The making of When the Wind Blows – Page 8

On a good day they would shoot 100 feet of film, or about one minute of screen time. Sometimes it was much less, depending on the complexity of the shot. They were working one frame at a time and, apart from a couple of feet run-off at the start of a roll to get into a safe area, the shooting ratio was one-to-one. Without actors to make mistakes, everything was usable.

The process is more complicated than it sounds because if for instance a character has to lift a cup, the cup starts as a model and becomes a drawing when it is picked up. The model cup had to be rendered to match the drawn version. The transformation is made by removing the cup from the model set at the appropriate moment and adding it to the cels. All carefully planned before shooting begins.

“There has to be a logical order to the shooting, with each sequence set up and shot in a pre-determined way,” says Friswell. “If there is any deviation the whole thing falls apart very quickly. When you further consider the preparation time, you have to make the working atmosphere light-hearted otherwise there is no way you can maintain the necessary degree of concentration for a day, let alone ten weeks. Some shots could take up to an hour-and-a-half or two hours.”

Top: Plan of the kitchen. Bottom: Hilda as seen in the film. Small inset: Same scene from the book.

Cameraman Ron Crees had the responsibility of actually pressing the exposure button. “He aged considerably during the shoot,” joked Turner. “He would take the nod from Ken who had over-all responsibility. Ken determined the calculations for the speed of the tracks and pans in advance. In live-action the concentration is intense throughout the take but when shooting stop motion, as we were, the time is considerably extended. Even a door opening can distract you. There were days when we had the phones cut off in the studio because even that could blow a shot.

“Everyone on the crew worked as a team. Camera operator Ron Crees is a cameraman and director in his own right but his background is in special effects, so his mentality was absolutely in tune. You need someone who is aware of the requirements of single-frame work. If they are unable to adjust to the pace they could become a hindrance rather than an asset. It is a question of team work. Although most shots were achieved in one take, we would establish the camera position at the beginning and end of each shot, and the moves between the two plotted and followed exactly.”

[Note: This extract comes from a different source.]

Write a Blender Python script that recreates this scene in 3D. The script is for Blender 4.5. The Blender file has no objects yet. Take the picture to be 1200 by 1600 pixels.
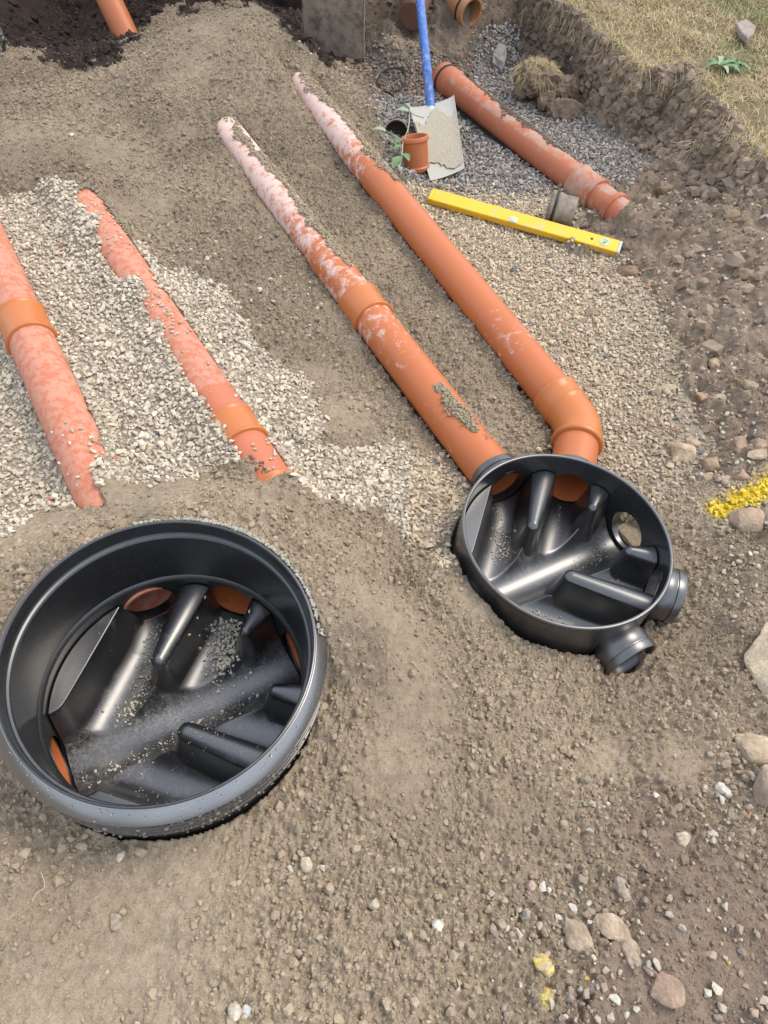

The whole set was built on a turntable with an eight foot square base centred on a twelve-inch milling head as a pivot. It could turn very accurately and was often used for pans instead of moving the camera.

The rooms of the model house were approximately two-and-a-half feet square which presented a problem with panning and tilting the camera, as Friswell explained: “Some heads will pan and tilt on the nodal point of the camera, but they pivot in the centre like a quadrant. This makes the head bulky at the front and difficult to move within the model. We discussed this with a very good engineer, Vic Hardent, who designed a head on an extension plate to fit on our equipment.

We have standard studio effects equipment consisting of a horizontal rostrum with a camera carriage which moves north, south, east and west as well as forward. He added a five-foot jib arm to this and a head with a pivot and tilt device right at the front. It was lined up with the nodal point of the lens and when the camera was tilted or panned it was equivalent to turning your head. This allowed us to go into the model very, very low. The base plate skimmed about half-an-inch above the floor, putting the lens centre right for the eye line of the characters at that scale. When we panned we did not get an arc, we got a proper turn.”
Near the beginning of the film is a track right up the hall. It comprises 320 photographs shot on single-frame. The hall was about eight inches wide and they were running with about a quarter-of-an-inch clearance either side of the base-plate.

The whole film was shot using standard lenses, a snorkel or periscope lens was not required at any point. “The snorkel lens has many advantages but it has the disadvantage of having all the equipment over the top looking down on the set,” says Friswell. “The other problem is stability, which is only as good as the rig. A good snorkel rig is really big and strong and working at that scale there is no room for that size of camera carriage. On the other hand, if you are doing single-frame work without a heavy rig the camera will move slightly, and this is accentuated because you are extending whatever movement there is down to the bottom of the snorkel.”

They used a 25mm lens for many of the shots, which gave the rooms the perspective of a normal size living room. “I came up with what I thought were some very difficult moves for Ken, and there was only one he could not achieve. We could not have achieved it with a snorkel lens either,” said Turner.